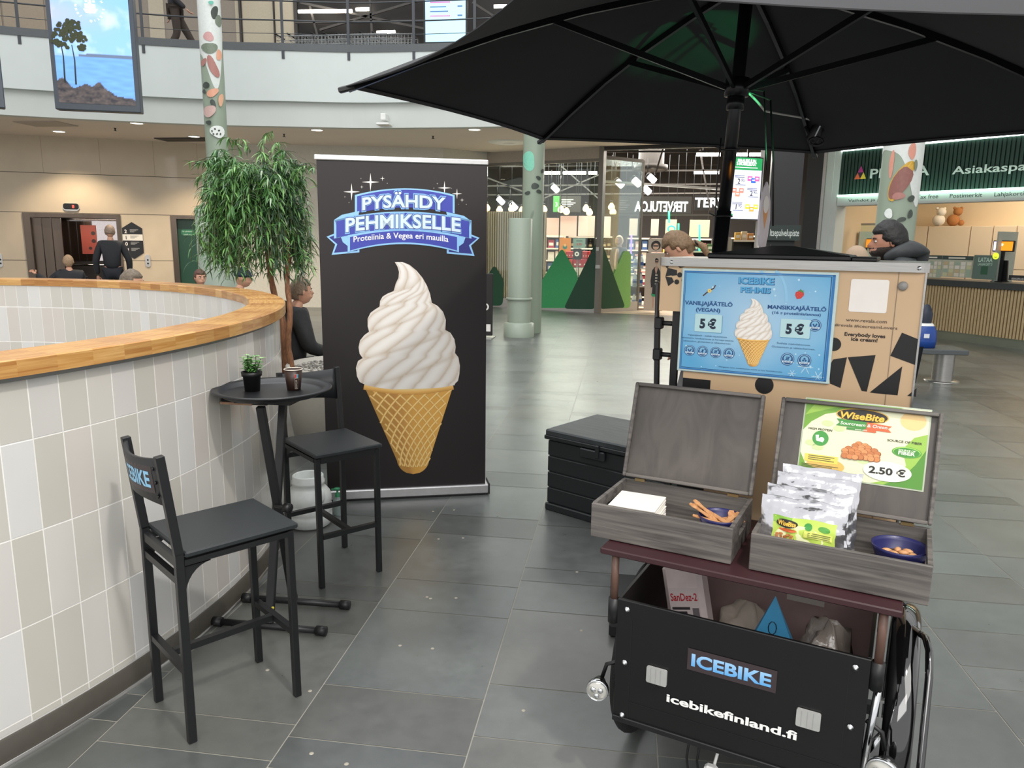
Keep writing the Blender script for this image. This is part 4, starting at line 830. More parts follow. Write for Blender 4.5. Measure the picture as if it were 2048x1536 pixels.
t = thing('promotion_screen', 'portrait screen with green header and three grocery offers', 'screen', tuple(a))
mb = MB(BLKP); mb.T = M; mb.box(-.015, W_+.02, -.015, H_+.015, -.08, -.002); mb.build('housing', t, mw=ID4); mb = MB(mat('screen_post', '#b9b4ae', .4, .5)); mb.T = M; mb.box(W_+.02, W_+.06, -a.z, H_+.25, -.08, -.03); mb.box(W_-.15, W_+.22, -a.z, -a.z+.02, -.3, .2); mb.build('stand_post', t, mw=ID4)
mb = MB(glow('#d9dcf2', 1.05)); mb.T = M; mb.rect(0, 0, W_, H_, 0); mb.m(glow('#1d8a4b', .8)); mb.rect(0, H_*.8, W_, H_, .002); wg = glow('#ffffff', 1.2); dg = glow('#23252e', .5); mb.m(wg)
mb.text('MAALISKUUN', W_*.48, H_*.925, .045, .004, .03, wid=W_*.6); mb.text('S-MOBIILIEDUT', W_*.48, H_*.875, .045, .004, .03, wid=W_*.66); mb.rect(W_*.1, H_*.835, W_*.85, H_*.845, .004)
mb.m(dg)
for x, y, s in ((.26, .575, '2'), (.70, .385, '2'), (.22, .155, '1')): mb.text(s, W_*x, H_*y, .075, .004, .02); mb.text('95.', W_*(x+.14), H_*y+.03, .045, .004, .01)
mb.m(glow('#6a6e88', .6))
for x, y in ((.1, .7), (.1, .675), (.55, .5), (.55, .475), (.08, .265), (.08, .24), (.15, .55), (.6, .36), (.12, .13)): mb.rect(W_*x, H_*y, W_*(x+.34), H_*(y+.012), .004)
for x, y, h in ((.62, .66, '#d85a9a'), (.74, .63, '#2b5fc4'), (.86, .66, '#d85a9a'), (.12, .46, '#e07a6a'), (.36, .46, '#e07a6a'), (.24, .40, '#e0846a'), (.6, .2, '#c9b83a'), (.74, .16, '#d89a4a'), (.88, .2, '#b9c23a')):
    mb.m(glow(h, .9)); mb.rect(W_*(x-.08), H_*(y-.035), W_*(x+.08), H_*(y+.045), .004+.0004*x)
    mb.m(wg); mb.rect(W_*(x-.04), H_*(y), W_*(x+.04), H_*(y+.02), .006)
mb.m(glow('#1d8a4b', .8)); mb.disc(W_*.09, H_*.06, .02, .004); mb.build('display', t, mw=ID4)

# ================================================================== KIOSK
S0, S1 = (3.95, 15.19), (6.13, 13.05); sd = Vector((S1[0]-S0[0], S1[1]-S0[1], 0)).normalized(); KM = frame((*S0, 0), sd, (0, 0, 1)); LK = 5.6
def kl(u, v, d=0): return wl(u, v, KM @ Matrix.Translation((0, 0, d)))
zb_ = kl(1800, 389)[1]; ztp = kl(1850, 288)[1]; zlow = kl(1800, 408)[1]
dg_ = mat('dark_green_slats', '#17352c', .5); mb = MB(mat('sign_backing', '#10241e', .7)); mb.T = KM; mb.box(0, LK, zb_, ztp, -.3, 0); mb.m(dg_); x = .02
while x < LK: mb.box(x, x+.045, zb_+.01, ztp-.01, 0, .025); x += .065
mb.build('wall_kiosk_fascia', kind='structure')
mb = MB(plaster); mb.T = KM; mb.box(-.02, LK, zlow, zb_-.005, -.3, .03); mb.box(-.12, 0.0, 0, 3.9, -.3, .03); mb.box(-.12, LK, ztp+.06, 4.6, -.3, .05); mb.build('trim_10', kind='structure')
mb = MB(glow('#eafff4', 7)); mb.T = KM; mb.box(0, LK, ztp, ztp+.045, .0, .05); mb.build('light_strip', label='white light strip along the top of the dark green kiosk sign', cat='light strip')
mb = MB(glow('#c9ffe0', 2.2)); mb.T = KM; mb.box(0, LK, zb_-.002, zb_+.035, .031, .05); mb.build('light_strip', label='greenish light strip under the dark green kiosk sign', cat='light strip')
for f_ in (.2, .5, .8):
    p = KM @ Vector((LK*f_*.6, zb_-.03, .25)); area('kiosk_strip_glow', tuple(p), tuple(p+Vector((0, 0, 1))+(KM.col[2].to_3d()*-.5)), 1, .05, 2, (.6, 1, .78))
ltr = mat('sign_letters', '#c9cfcb', .45)
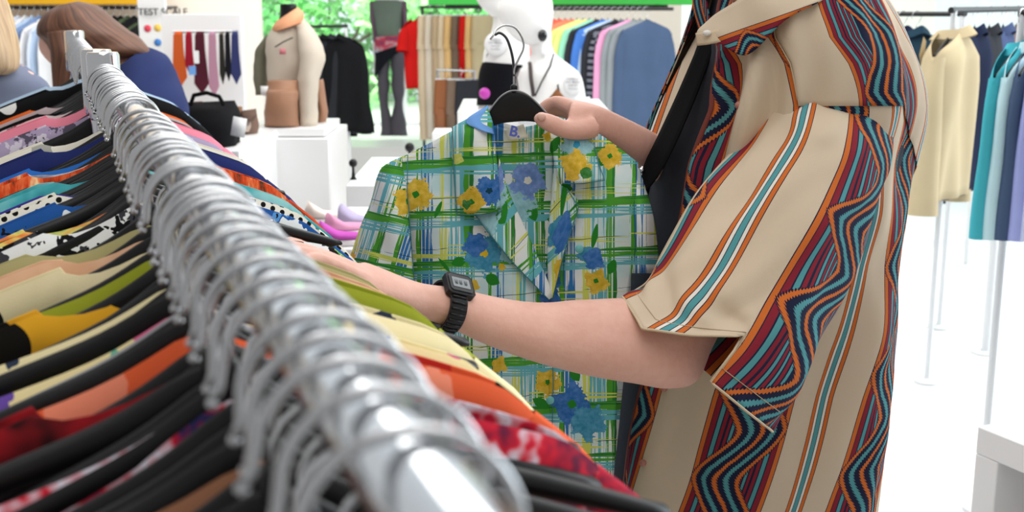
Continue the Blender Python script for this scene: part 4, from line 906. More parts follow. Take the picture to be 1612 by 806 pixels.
ETH_T = ethnic('zigzag_shirt_torso', .173, bA=.10, bw=.115, bB=.079, zoff=.02, lw=.9); ETH_S = ethnic('zigzag_shirt_sleeve', -.022, bA=.115, zoff=.03); ETH_C = ethnic('zigzag_shirt_collar', .10, bA=.05, bB=.05, bw=.10, zper=.09, lw=.7); ETH_Y = ethnic('zigzag_shirt_yoke', .28, bA=.11, bB=.09, bw=.17, zoff=.07)
# placket px against py (near front edge)
PY = [-100, 0, 60, 100, 170, 260, 330, 420, 520, 620, 720, 830, 960]; PX = [1130, 1112, 1098, 1100, 1092, 1064, 1052, 1030, 1012, 992, 975, 958, 945]
rows = [(L, y, R, y, GB, b) for y, L, R, b in TORSO if y > -90]
def torso_disp(th, ty, q, d):
    return q
def shell():
    m = 96; n = 130; R = crom(rows, m); pts = []; uvs = []
    for i, r in enumerate(R):
        a = P(r[0], r[1], r[4]); b = P(r[2], r[3], r[4]); c = (a + b) / 2; ax = (b - a) / 2; axn = ax.normalized(); tc = (EYE - c); tc = (tc - axn * tc.dot(axn)).normalized()
        px = float(np.interp(r[1], PY, PX)); cx = (r[0] + r[2]) / 2; hx = (r[2] - r[0]) / 2
        tn = math.acos(max(-1, min(1, (px - cx) / hx * .97))); t1 = -math.radians(172); row = []; ur = []; arcA = 0; prev = None
        h = c.z; low = min(1, max(0, (r[1] - 250) / 300))
        for k in range(n + 1):
            f = k / n; th = tn + (t1 - tn) * f; q = c + ax * math.cos(th) + tc * r[5] * math.sin(th); dn = (q - c).normalized()
            # hanging folds grow towards the hem, drape lines from the collar
            fo = .006 * math.sin(th * 7 + 1.2 + h * 1.4) * low + .009 * math.sin(th * 4 + 3.1 + h * 2.5) * low
            fo += .012 * noise.noise(Vector((th * 2.2, h * 5, .3))) + .006 * noise.noise(Vector((th * 4 + h * 6, h * 3, 2))) + .003 * noise.noise(Vector((th * 6, h * 9, 4)))
            up = math.exp(-((r[1] - 190) / 150) ** 2) * math.exp(-((th - 2.15) / .42) ** 2)
            fo += up * .020 * math.sin(th * 20 - h * 11)
            # fold of cloth behind the arm
            bk = math.exp(-((th - .62) / .22) ** 2) * math.exp(-((r[1] - 250) / 130) ** 2); fo -= .018 * bk
            q = q + dn * fo
            if prev is not None: arcA += (q - prev).length
            prev = q; row.append(q); ur.append(((tn - th) * .205 , q.z))
        pts.append(row); uvs.append(ur)
    mb = MB(); mb.grid(pts, uvs); return mb, pts
mb, SH = shell(); o = mb.build('open_shirt', ETH_T, man, solid=.0016)
def yoke():
    mb = MB(); n = 131; rws = []; uv = []
    for i in range(0, 60):
        row = []; ur = []
        for k in range(15, n):
            q = SH[i][k]; c = (SH[i][0] + SH[i][65]) / 2; lim = 38 + min(13, max(0, (k - 36)) * .6)
            j = min(i, lim); j0 = int(j); q = SH[j0][k].lerp(SH[min(j0 + 1, 95)][k], j - j0); cc = (SH[j0][20] + SH[j0][100]) / 2
            dn = q - cc; dn.z = 0; q = q + dn.normalized() * .0028; row.append(q); ur.append(((k - 15) * .0087, q.z))
        rws.append(row); uv.append(ur)
    mb.grid(rws, uv); mb.build('yoke', ETH_Y, man, solid=.0014)
yoke()
# dark button band edge on the near front: narrow facing strip with buttons
def strip_along(pts_row_idx, off0, off1, name, mat, lift):
    mb = MB(); rws = []
    for r in SH[8:]:
        a = r[0]; b = r[4]; d = (b - a).normalized(); nrm = (r[4] - (r[0] + r[8]) / 2); rws.append([a + d * off0, a + d * off1])
    mb.grid(rws, [[(0, p[0].z), (.03, p[0].z)] for p in rws]); return mb.build(name, mat, man, solid=.0028)
strip_along(0, -.001, .006, 'front_edge', plain('red_piping', srgb(120, 60, 52), .85), 0)
for i in (20, 38, 56, 66, 74, 82, 90):
    q = SH[i][5]; dn = (EYE - q).normalized(); mb = MB(); mb.ball(q + dn * .004, (.0055, .0055, .0055), 12); mb.build('button', plain('brown_button', srgb(176, 116, 104), .4, 0, .5), man)
# T-shirt
tr_ = [(L + 17 - (6 if y > 400 else 0), y, R - 20, y, GB, b - .028) for y, L, R, b in TORSO if -60 < y < 900]
mb = MB(); sil(mb, [(1106, -52, 1240, -60, GB, .10)] + tr_, 40, 60, disp := wr(.006, 7), cap=(False, False)); mb.build('t_shirt', fab('charcoal_jersey', (50, 52, 60)), man)
# black zip edge and strap lying along the far front
mb = patch([[(1112, 40, 1.76), (1096, 80, 1.74), (1066, 150, 1.72), (1036, 215, 1.70), (1014, 262, 1.69), (1008, 300, 1.69)], [(1134, 50, 1.74), (1118, 92, 1.715), (1092, 160, 1.69), (1060, 232, 1.665), (1036, 276, 1.66), (1012, 306, 1.665)]], 24, 6)
mb.build('black_facing', fab('black_webbing', (12, 12, 14)), man, solid=.003)
mb = MB(); mb.tube([P(1012, 262, 1.672), P(1009, 276, 1.672), P(1006, 296, 1.672)], [(.0032, .002)] * 3, 8, flat=(1, 0, 0)); mb.box(P(1010, 268, 1.67), (.009, .006, .008)); mb.build('zip_pull', CHROME, man)
# far front panel, hanging open beyond the T-shirt
mb = patch([[(1128, -40, 1.86), (1104, 40, 1.84), (1062, 120, 1.81), (1040, 165, 1.79), (1018, 225, 1.77), (1006, 268, 1.76)], [(1160, -30, 1.84), (1128, 48, 1.79), (1094, 130, 1.76), (1066, 185, 1.74), (1040, 240, 1.73), (1018, 285, 1.73)]], 26, 8, uvf=lambda x, y: ((y * .35 + x) * .0009 * .8, y * .0009))
mb.build('far_front_panel', ethnic('zigzag_far_edge', .10, bA=.05), man, solid=.0016)
mb = patch([[(972, 590, 1.92), (968, 680, 1.92), (964, 760, 1.92), (960, 860, 1.92)], [(1000, 590, 1.84), (998, 680, 1.84), (994, 760, 1.84), (990, 860, 1.84)]], 20, 6)
mb.build('far_front_panel', fab('beige_lining', (176, 162, 140)), man, solid=.0016)
# near sleeve
def sleeve():
    rws = [(1236, 96, 1402, 180, 1.70, .075), (1212, 150, 1396, 240, 1.665, .105), (1196, 185, 1384, 290, 1.64, .115), (1165, 232, 1362, 352, 1.61, .115), (1112, 310, 1330, 432, 1.565, .112), (1062, 388, 1288, 520, 1.52, .112), (1020, 436, 1244, 598, 1.49, .115), (978, 465, 1197, 662, 1.465, .12)]
    m = 72; n = 144; R = crom(rws, m); pts = []; uvs = []; L = 0; pc = None
    for i, r in enumerate(R):
        a = P(r[0], r[1], r[4]); b = P(r[2], r[3], r[4]); c = (a + b) / 2; ax = (b - a) / 2; axn = ax.normalized(); tc = (EYE - c); tc = (tc - axn * tc.dot(axn)).normalized()
        if pc is not None: L += (c - pc).length; dirn = (c - pc).normalized()
        pc = c; row = []; ur = []; t = i / (m - 1)
        for k in range(n + 1):
            th = math.pi - 2 * math.pi * k / n        # from the front contour over the near side
            q = c + ax * math.cos(th) + tc * r[5] * math.sin(th); dn = (q - c).normalized()
            fo = .010 * noise.noise(Vector((math.cos(th) * 1.6, math.sin(th) * 1.6, t * 4))) * (.5 + t) + .007 * noise.noise(Vector((math.cos(th) * 3 + t * 5, math.sin(th) * 3, t * 4 + 7)))
            fo += .006 * math.sin(th * 3 + t * 6 + .6) * min(1, t * 2) * .8
            fo += .006 * math.exp(-((t - .88) / .07) ** 2) * math.sin(th * 9 + t * 30) * (th > 1.7)
            q = q + dn * fo
            x = .5 - .5 * math.cos(th); x = 1 - x       # 0 at front contour, 1 at rear contour
            if i and th > 0 and t > .62:
                w_ = (t - .62) / .38; ret = 0
                if x < .12: ret = -.014 * x / .12
                elif x < .47: ret = -.014 + .082 * (x - .12) / .35
                elif x < .5: ret = .068 * (1 - (x - .47) / .03) - .006
                else: ret = -.006 * (1 - x) * 2
                q = q - dirn * ret * w_ ** 1.5
            row.append(q); ur.append(((k / n) * .56, -L - (0)))
        pts.append(row); uvs.append(ur)
    mb = MB(); mb.grid(pts, uvs); return mb, pts
mb, SL = sleeve(); mb.build('sleeve', ETH_S, man, solid=.002)
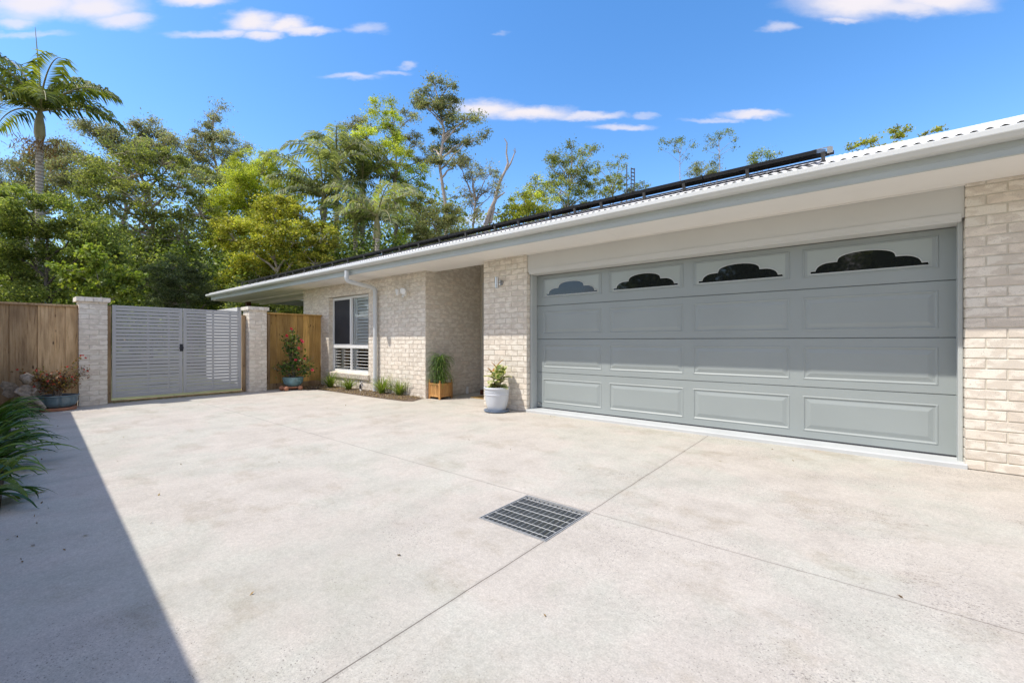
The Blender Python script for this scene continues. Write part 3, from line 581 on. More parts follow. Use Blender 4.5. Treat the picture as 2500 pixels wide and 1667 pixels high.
# ------------------------------------------------------------------ solar panels
ux = Vector((1, 0, 0)); sd = Vector((0, 1, TP)).normalized(); up = ux.cross(sd)
def roofpt(x, y, h): return Vector((x, y, ZR + (y - Y0) * TP)) + up * h
pan0 = None; NP = 14; PW = 1.0; PX1 = -.27; PY = 4.86
def make_panel():
    r = empty('solar_panel', roofpt(0, PY, 0), group='solar panels along the roof edge'); tag(r, 'x', 'solar panel')
    fm = MB(); base = r.location
    def strip(ca, cb, hx, hy): fm.obox(ca, ux, sd, up, hx, hy, .0175)
    c = base + up * .112
    fm.obox(c + sd * .0175, ux, sd, up, .492, .0175, .0175); fm.obox(c + sd * 1.632, ux, sd, up, .492, .0175, .0175); fm.obox(c + sd * .825 - ux * .4745, ux, sd, up, .0175, .789, .0175); fm.obox(c + sd * .825 + ux * .4745, ux, sd, up, .0175, .789, .0175)
    fm.build('panel_frame', M['panelframe'], r); gl = MB(); gl.obox(c + sd * .825 + up * .009, ux, sd, up, .456, .789, .004); gl.build('panel_glass', M['cell'], r); return r
pan0 = make_panel()
ords = ['first', 'second', 'third', 'fourth', 'fifth', 'sixth', 'seventh', 'eighth', 'ninth', 'tenth', 'eleventh', 'twelfth', 'thirteenth', 'last']
for i in range(NP):
    if i == 0: r = pan0; chs = []
    else:
        r = pan0.copy(); COL.objects.link(r)
        for ch in pan0.children:
            c = ch.copy(); COL.objects.link(c); c.parent = r
    r.location = roofpt(PX1 - .5 - i * PW, PY, 0)
    r['label'] = ('black framed solar panel nearest the garage pillar, at the right end of the row' if i == 0 else 'black framed solar panel at the far left end of the row on the roof' if i == NP - 1 else 'black framed solar panel, %s in the row counted from the right end' % ords[i])
rails = empty('mounting_rail', roofpt(-7, PY, 0), 'black rail on small feet carrying the solar panels along the roof edge', 'mounting rail')
for yy in (PY + .22, PY + 1.3):
    a = MB(); a.obox(roofpt(PX1 - 6.98, yy, .072), ux, sd, up, 7.06, .02, .0215); a.build('rail', M['panelframe'], rails)
a = None; a = MB(); a.obox(roofpt(PX1 - 6.98, PY + .05, .032), ux, sd, up, 7.0, .012, .008); a.build('lower_strip', M['panelframe'], rails)  # thin dark strip along the roof below the front panel edge
a = MB(); x = PX1 + .04; rr = random.Random(3)
while x > PX1 - 14:
    a = MB(); a.obox(roofpt(x, PY + .0, .052), ux, sd, up, .015, .012, .045); a.obox(roofpt(x, PY + .0, .014), ux, sd, up, .02, .02, .005); a.build('foot', M['bracket'], rails)
    x -= rr.choice((.38, .62, .45, .55))
a = None
a = MB(); a.obox(roofpt(PX1 + .09, PY + .03, .10), ux, sd, up, .02, .05, .025); a.obox(roofpt(PX1 + .03, PY + .03, .128), ux, sd, up, .07, .02, .004); a.build('end_clamp', M['galv'], rails)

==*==

**GIVEN TASK**
Where does the word "Write" appear? Return each line that holds it.

**TASK OUTPUT**
Keep writing the Blender script for this image. This is part 4, starting at line 830. More parts follow. Write for Blender 4.5. Measure the picture as if it were 2048x1536 pixels.
The Blender Python script for this scene continues. Write part 3, from line 581 on. More parts follow. Use Blender 4.5. Treat the picture as 2500 pixels wide and 1667 pixels high.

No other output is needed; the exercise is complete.